### EXERCISE MATERIAL
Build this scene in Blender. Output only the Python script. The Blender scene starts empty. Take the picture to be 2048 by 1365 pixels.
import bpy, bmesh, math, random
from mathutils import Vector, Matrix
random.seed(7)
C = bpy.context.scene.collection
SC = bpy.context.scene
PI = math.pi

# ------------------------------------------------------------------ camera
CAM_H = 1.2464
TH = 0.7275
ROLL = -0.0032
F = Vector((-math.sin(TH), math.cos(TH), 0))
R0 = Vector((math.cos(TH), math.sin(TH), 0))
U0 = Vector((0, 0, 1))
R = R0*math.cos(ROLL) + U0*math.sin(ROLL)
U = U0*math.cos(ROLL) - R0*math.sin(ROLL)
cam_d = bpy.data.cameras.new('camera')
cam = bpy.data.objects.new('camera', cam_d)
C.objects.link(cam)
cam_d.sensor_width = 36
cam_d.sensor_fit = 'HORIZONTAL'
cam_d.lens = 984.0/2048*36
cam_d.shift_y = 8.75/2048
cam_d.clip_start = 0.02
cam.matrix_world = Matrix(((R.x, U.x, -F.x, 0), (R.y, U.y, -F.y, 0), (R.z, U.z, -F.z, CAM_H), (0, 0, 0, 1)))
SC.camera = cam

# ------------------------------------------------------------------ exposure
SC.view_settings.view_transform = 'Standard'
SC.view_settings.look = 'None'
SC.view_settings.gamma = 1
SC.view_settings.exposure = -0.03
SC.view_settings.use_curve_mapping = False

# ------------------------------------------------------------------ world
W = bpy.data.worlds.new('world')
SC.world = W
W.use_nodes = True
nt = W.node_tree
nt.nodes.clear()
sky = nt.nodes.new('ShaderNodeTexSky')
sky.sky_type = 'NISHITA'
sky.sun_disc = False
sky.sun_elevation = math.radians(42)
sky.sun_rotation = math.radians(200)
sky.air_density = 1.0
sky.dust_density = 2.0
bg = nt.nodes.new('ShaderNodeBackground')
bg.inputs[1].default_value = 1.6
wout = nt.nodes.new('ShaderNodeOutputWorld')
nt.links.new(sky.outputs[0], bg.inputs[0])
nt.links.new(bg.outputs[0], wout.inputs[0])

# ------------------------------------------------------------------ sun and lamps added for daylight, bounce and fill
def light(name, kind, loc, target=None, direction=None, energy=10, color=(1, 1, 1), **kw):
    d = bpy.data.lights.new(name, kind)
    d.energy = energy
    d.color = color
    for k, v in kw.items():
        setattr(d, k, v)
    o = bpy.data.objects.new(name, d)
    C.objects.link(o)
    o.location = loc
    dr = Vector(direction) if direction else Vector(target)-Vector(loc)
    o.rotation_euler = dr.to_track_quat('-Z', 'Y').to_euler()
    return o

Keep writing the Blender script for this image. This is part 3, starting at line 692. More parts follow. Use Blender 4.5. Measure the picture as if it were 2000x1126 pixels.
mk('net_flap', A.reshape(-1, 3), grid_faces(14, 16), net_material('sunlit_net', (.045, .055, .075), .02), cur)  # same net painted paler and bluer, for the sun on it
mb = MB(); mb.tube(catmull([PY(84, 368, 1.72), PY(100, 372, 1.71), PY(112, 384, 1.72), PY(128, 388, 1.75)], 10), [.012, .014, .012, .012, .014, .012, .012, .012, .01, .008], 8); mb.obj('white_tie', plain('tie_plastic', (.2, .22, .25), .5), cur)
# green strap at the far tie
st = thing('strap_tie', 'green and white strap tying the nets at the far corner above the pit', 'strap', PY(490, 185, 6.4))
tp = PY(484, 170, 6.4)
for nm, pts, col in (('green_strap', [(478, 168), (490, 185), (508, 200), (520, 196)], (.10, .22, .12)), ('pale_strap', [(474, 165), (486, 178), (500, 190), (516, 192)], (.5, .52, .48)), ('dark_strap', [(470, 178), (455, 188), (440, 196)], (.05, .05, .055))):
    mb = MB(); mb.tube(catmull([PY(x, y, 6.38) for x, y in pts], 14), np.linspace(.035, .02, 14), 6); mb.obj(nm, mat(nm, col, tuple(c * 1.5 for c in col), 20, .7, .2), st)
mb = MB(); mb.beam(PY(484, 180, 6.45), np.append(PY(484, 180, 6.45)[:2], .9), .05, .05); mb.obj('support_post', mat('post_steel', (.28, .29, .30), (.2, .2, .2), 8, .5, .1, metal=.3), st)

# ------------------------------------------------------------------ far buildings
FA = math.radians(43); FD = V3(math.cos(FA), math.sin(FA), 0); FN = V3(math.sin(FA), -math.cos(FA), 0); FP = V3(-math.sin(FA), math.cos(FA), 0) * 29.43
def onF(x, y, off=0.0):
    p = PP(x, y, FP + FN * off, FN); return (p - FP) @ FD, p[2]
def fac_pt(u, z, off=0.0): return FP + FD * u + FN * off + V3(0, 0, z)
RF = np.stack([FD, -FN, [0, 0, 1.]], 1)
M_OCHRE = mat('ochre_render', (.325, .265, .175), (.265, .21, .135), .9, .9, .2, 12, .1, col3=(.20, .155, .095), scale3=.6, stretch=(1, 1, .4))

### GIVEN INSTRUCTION
From the data above, show each line that contains "script".

### ANSWER TO THIS EXERCISE
Build this scene in Blender. Output only the Python script. The Blender scene starts empty. Take the picture to be 2048 by 1365 pixels.
Keep writing the Blender script for this image. This is part 3, starting at line 692. More parts follow. Use Blender 4.5. Measure the picture as if it were 2000x1126 pixels.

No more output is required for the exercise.